Keeping climate change in check will be extremely expensive. RBC Economics estimates it’ll cost about $2 trillion to put Canada’s economy on a path to net-zero by 2050. It can’t all be government spending; businesses will have to pony up to green their inputs and harden their operations against extreme weather.

They’re unlikely to make those investments unless investors themselves pressure them to do so — and unless they can continue accessing capital to pay for it. “At COP26, 245 financial institutions committed themselves to pursuing net zero,” said Sonia Struthers, a corporate and securities partner with McCarthy Tétrault in Montreal and co-lead of its ESG and sustainability group.

“If they live up to their word, they’re bound to invest more in those companies that can help us get there.”
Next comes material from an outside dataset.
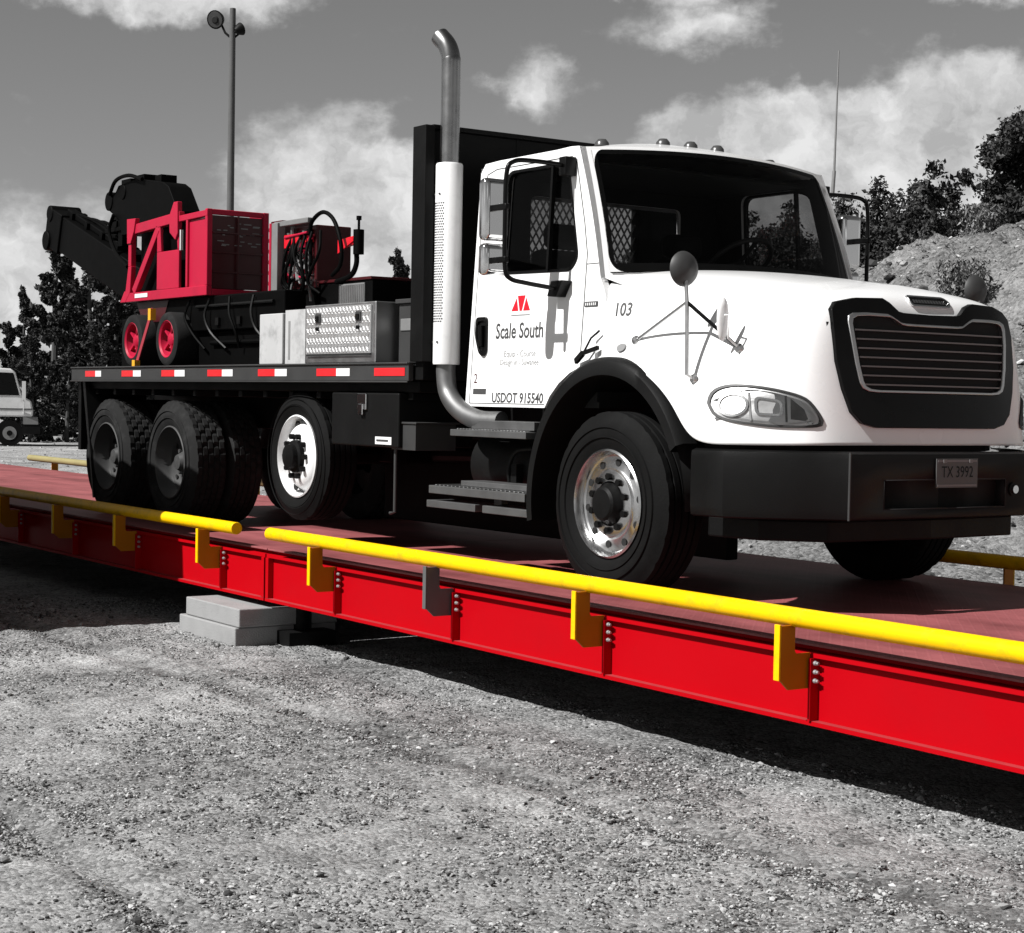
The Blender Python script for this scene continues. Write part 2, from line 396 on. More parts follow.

The ISSB promises to address one major factor frustrating investors and companies alike: the absence of unified standards for disclosure to shareholders. Without them, investors can’t be sure they’re getting what they paid for, and responsible companies can’t be certain their rivals aren’t “greenwashing” their operations to give themselves a competitive advantage.

“If you don’t have a consistent set of standards, it becomes easier for some companies to cherry-pick the things they report to appear to be ahead of their competitors,” said Jeff Bakker, a partner in corporate and securities law at Blakes in Calgary. “So consistency is good for transparency.”

It all sounds promising — but there could be tensions ahead. The ISSB is expected to build upon the work already done by the Sustainability Accounting Standards Board, the Climate Disclosure Standards Board and the Task Force on Climate-Related Financial Disclosures. Drafting global standards means reconciling the needs of very different economies and political climates.

Canada’s economy is highly extraction-dependent; Europe’s is not. That distinction is already playing out in different approaches to ESG disclosure. In Canada, according to a September report by the Montreal-based ESG disclosure consultancy Millani, 71% of the companies listed on the S&P/TSX Composite Index released dedicated ESG reports as of Aug. 31, 2021, up from 58% in the previous year.

Of the 2020 ESG reports examined by Millani, 45% cited “scope 3” emissions — indirect emissions not arising from the consumption of purchased electricity, heat or steam — a substantial improvement over the 36% of reports that covered scope 3 emissions in 2019.

But a new set of measures for climate-related disclosure pitched by the Canadian Securities Administrators back in October may allow companies to withhold both scope 2 and scope 3 disclosure in certain circumstances. (Scope 2 refers to indirect emissions from purchased electricity, heat or steam.)

The CSA regulations also wouldn’t require companies to report “scenario analyses” — evaluations of how their business models would fare under various climate scenarios.

“Those are very difficult to do because they involve forecasting out factors well into the future,” said Bakker. “The Canadian securities administrators have said Canadian companies are not required to do them, but a lot of European firms do already. Early indications are that the ISSB will likely adopt them as a requirement, but that could be a topic for Montreal and Frankfurt to debate and it will be interesting to see how that plays out.”

“The point here is that the rules aren’t going to be set entirely in Europe,” said Milla Craig, founder and CEO of Millani. “Industries that are high emitters play a large role in Canada’s economy. Being at the table means being able to ensure that the perspective of those industries, the need to transition them to a low-carbon economy, is heard and respected. The European experience shows an inclination to completely divest from fossil fuels as quickly as possible.”

For those who believe there’s no path to net zero for Canada that doesn’t include a plan to ease the energy industry into a low-carbon economy, having an ISSB office in Montreal means having a voice in how global ESG rules are shaped.

For Andrews, it’s a reason to feel grateful that Canada lost the head office to Germany.

“It’s probably too early to tell how influential Montreal will be as opposed to Frankfurt or London,” he said. “The big worry was always that Montreal would act as a gateway for the oil and gas industry to influence the development of international standards.

“There are a whole lot of things we need to get right on this. Robust scenario analysis is one of them. Whether having the office in Quebec could insulate the office (from lobbyists), I don’t know. I think the fact that Quebec joined the Beyond Oil and Gas coalition was a very positive sign.”